** Start INFORMATION PROVIDED **

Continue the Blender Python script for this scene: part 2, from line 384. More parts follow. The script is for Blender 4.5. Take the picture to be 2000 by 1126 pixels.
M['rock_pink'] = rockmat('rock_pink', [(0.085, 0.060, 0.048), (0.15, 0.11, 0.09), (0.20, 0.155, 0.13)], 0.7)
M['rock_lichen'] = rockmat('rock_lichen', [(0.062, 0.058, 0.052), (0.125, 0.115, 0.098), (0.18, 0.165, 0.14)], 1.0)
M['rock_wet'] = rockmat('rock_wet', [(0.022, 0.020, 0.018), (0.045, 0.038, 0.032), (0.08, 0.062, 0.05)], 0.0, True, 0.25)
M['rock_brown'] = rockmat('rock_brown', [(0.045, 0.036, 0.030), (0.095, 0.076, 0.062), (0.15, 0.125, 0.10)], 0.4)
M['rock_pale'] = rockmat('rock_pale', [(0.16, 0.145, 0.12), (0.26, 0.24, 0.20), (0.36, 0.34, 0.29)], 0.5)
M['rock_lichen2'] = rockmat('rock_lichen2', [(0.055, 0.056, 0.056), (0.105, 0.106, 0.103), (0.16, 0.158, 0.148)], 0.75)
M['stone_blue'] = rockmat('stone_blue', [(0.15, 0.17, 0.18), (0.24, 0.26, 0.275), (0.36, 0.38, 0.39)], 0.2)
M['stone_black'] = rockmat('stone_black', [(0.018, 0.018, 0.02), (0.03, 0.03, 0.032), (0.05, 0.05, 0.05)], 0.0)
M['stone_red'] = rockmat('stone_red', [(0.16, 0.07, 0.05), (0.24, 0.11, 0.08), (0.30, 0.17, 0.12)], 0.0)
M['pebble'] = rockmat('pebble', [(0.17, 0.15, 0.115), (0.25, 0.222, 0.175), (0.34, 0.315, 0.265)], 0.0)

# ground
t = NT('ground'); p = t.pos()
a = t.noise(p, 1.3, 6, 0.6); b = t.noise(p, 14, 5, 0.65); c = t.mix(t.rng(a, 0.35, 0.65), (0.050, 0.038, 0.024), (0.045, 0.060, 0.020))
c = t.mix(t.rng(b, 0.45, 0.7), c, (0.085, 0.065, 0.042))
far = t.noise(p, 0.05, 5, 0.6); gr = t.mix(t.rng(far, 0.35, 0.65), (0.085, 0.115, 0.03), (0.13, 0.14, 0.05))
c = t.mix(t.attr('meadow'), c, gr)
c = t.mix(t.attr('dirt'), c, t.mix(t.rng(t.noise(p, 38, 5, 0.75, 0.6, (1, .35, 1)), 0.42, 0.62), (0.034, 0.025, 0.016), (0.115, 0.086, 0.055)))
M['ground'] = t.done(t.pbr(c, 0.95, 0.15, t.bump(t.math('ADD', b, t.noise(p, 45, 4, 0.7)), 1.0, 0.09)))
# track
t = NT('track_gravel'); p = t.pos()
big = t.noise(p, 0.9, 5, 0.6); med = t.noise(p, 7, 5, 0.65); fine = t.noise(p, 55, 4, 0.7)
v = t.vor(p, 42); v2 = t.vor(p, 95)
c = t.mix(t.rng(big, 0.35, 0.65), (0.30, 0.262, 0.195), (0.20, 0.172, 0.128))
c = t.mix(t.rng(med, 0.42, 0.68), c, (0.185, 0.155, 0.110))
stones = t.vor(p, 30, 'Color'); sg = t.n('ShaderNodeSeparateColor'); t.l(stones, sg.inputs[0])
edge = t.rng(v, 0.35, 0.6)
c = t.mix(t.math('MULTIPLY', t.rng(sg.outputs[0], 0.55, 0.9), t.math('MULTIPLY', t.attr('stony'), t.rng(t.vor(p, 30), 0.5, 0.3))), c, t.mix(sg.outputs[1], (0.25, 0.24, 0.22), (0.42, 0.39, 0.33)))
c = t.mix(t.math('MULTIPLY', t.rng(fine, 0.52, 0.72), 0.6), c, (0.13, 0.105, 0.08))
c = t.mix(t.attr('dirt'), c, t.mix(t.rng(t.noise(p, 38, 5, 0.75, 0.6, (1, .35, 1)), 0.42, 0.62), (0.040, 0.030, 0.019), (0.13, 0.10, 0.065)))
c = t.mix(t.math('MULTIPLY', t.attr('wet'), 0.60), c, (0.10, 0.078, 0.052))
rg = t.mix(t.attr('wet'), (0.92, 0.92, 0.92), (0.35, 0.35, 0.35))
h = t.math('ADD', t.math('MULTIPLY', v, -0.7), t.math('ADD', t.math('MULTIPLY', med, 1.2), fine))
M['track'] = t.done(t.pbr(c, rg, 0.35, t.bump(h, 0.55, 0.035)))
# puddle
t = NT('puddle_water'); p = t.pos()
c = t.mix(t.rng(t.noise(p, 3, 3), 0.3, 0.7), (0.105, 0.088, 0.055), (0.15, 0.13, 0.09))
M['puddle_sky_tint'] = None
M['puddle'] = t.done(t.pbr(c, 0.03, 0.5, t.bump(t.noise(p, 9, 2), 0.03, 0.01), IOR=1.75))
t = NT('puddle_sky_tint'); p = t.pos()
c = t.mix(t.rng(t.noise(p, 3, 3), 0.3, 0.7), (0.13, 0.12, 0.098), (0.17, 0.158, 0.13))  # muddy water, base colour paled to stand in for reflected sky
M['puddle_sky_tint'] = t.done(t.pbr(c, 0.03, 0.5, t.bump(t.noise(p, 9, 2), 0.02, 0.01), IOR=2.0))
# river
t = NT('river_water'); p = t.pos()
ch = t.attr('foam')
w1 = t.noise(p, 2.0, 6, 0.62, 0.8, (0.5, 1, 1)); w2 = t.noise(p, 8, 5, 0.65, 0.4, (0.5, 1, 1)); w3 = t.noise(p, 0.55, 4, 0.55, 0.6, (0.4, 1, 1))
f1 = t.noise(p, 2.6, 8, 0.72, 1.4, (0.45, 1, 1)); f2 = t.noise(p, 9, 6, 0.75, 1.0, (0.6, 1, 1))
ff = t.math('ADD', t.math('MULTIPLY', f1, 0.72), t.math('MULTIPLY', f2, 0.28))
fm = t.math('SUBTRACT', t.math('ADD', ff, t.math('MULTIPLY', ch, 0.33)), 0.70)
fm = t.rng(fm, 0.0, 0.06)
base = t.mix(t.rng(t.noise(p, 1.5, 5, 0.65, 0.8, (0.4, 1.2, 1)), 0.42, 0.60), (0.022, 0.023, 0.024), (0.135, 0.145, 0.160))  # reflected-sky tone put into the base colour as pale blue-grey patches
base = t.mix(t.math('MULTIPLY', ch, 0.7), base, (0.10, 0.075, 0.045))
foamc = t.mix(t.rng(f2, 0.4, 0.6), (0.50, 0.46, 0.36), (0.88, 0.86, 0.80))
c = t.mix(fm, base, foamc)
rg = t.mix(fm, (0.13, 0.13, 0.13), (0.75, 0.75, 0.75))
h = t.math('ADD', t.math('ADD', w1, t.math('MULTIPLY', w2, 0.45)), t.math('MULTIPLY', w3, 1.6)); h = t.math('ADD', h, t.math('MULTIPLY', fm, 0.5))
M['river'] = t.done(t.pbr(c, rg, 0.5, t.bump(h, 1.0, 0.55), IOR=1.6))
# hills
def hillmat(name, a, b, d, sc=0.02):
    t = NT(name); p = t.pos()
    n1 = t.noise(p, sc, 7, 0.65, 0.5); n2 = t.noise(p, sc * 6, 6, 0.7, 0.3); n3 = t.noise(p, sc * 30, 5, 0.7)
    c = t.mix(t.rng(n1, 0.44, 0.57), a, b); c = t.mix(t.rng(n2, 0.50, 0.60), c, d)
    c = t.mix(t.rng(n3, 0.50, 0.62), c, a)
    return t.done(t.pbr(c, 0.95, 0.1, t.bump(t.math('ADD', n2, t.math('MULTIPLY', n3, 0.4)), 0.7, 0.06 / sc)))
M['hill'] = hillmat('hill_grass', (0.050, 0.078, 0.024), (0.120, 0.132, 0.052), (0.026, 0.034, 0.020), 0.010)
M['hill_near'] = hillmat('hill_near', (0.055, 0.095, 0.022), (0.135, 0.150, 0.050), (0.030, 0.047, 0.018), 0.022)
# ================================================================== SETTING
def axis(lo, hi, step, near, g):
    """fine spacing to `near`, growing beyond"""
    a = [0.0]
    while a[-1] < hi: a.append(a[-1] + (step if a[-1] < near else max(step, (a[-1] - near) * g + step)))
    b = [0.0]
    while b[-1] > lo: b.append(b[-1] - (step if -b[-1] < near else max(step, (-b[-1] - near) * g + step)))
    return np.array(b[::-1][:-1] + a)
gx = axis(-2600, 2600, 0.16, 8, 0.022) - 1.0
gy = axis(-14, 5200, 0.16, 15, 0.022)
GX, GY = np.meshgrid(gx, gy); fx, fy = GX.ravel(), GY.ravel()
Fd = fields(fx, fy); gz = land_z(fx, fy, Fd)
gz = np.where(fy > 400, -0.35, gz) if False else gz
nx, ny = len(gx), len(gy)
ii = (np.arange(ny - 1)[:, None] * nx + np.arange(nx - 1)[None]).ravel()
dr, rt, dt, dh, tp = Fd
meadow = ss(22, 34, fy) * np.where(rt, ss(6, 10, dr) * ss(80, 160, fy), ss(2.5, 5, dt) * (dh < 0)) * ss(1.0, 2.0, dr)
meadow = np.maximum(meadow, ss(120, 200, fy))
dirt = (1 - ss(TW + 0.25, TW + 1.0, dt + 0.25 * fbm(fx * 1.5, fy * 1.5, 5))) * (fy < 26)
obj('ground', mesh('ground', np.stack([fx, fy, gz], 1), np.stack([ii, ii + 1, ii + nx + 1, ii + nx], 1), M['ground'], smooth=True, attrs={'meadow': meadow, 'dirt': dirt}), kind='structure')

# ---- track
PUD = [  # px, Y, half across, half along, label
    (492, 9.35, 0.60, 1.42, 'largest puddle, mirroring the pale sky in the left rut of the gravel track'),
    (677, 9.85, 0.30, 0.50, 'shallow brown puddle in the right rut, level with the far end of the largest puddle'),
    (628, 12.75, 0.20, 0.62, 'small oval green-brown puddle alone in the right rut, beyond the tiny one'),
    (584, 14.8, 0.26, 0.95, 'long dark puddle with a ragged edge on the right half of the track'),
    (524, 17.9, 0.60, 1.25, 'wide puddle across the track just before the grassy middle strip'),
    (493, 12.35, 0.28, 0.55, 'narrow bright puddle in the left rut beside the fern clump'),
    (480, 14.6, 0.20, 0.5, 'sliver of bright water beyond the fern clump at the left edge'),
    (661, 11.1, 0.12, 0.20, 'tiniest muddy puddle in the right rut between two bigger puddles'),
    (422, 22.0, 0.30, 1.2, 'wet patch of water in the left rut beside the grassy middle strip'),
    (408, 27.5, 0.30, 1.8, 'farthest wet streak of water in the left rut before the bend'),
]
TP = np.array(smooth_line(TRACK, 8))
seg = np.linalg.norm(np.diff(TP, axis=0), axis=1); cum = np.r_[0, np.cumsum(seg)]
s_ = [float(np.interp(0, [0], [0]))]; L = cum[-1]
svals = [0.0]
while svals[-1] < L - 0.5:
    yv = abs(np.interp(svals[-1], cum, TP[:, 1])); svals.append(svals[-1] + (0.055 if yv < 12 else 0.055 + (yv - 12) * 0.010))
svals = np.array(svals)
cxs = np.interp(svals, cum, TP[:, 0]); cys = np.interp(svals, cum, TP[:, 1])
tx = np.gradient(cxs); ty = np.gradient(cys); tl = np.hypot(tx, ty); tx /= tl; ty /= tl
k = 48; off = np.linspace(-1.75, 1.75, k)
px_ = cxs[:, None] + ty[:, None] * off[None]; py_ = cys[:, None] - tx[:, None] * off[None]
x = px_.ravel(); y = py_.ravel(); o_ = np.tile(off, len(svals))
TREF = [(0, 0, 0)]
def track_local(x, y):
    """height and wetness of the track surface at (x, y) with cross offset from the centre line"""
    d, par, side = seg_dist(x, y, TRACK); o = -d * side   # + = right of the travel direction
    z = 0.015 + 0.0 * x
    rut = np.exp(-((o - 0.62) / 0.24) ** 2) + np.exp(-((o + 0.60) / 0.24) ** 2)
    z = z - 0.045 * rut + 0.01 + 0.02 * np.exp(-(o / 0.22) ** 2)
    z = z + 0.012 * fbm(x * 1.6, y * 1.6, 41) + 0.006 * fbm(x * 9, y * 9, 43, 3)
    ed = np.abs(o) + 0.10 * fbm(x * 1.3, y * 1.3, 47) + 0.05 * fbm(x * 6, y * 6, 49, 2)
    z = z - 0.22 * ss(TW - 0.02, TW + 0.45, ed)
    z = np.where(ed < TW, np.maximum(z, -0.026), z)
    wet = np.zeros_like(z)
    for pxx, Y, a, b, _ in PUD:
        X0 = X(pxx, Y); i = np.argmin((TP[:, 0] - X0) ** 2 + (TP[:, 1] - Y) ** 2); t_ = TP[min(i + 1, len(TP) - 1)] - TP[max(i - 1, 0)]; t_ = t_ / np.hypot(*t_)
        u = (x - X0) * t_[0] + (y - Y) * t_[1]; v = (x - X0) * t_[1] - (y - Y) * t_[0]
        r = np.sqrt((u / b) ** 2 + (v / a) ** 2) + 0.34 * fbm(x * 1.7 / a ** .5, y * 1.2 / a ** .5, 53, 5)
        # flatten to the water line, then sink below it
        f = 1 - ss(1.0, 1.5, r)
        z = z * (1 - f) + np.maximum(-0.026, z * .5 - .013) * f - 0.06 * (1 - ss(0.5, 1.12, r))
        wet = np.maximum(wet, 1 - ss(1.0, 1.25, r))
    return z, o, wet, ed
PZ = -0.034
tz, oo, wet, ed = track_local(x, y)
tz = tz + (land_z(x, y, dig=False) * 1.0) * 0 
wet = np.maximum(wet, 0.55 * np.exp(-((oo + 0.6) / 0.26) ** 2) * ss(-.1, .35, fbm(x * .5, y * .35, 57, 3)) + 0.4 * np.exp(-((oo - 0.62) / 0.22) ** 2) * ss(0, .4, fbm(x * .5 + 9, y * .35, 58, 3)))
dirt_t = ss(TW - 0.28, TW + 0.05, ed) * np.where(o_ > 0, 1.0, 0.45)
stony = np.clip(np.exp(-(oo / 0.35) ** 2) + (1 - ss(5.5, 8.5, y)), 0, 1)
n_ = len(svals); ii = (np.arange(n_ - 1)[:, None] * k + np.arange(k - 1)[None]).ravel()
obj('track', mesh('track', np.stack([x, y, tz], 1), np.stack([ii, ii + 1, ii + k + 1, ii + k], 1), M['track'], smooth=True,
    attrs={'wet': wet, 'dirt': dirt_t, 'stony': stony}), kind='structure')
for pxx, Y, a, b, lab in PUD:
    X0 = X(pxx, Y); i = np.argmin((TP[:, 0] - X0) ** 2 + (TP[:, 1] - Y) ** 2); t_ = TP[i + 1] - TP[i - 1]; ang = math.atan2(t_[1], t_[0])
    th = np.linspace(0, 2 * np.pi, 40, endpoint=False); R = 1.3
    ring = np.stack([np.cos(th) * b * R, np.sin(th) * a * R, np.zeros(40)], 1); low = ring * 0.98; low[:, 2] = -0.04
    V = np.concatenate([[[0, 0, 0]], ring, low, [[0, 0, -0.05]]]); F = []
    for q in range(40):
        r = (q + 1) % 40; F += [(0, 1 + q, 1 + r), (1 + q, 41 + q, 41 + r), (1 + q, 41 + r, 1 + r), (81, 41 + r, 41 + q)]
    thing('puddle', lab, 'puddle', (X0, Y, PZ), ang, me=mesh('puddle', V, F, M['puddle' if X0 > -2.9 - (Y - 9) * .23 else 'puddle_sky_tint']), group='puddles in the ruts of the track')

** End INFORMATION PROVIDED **

> [REQUIREMENT]
Check each line above for the word "from", and copy the lines where it appears.

> [TASK OUTPUT]
Continue the Blender Python script for this scene: part 2, from line 384. More parts follow. The script is for Blender 4.5. Take the picture to be 2000 by 1126 pixels.
    """height and wetness of the track surface at (x, y) with cross offset from the centre line"""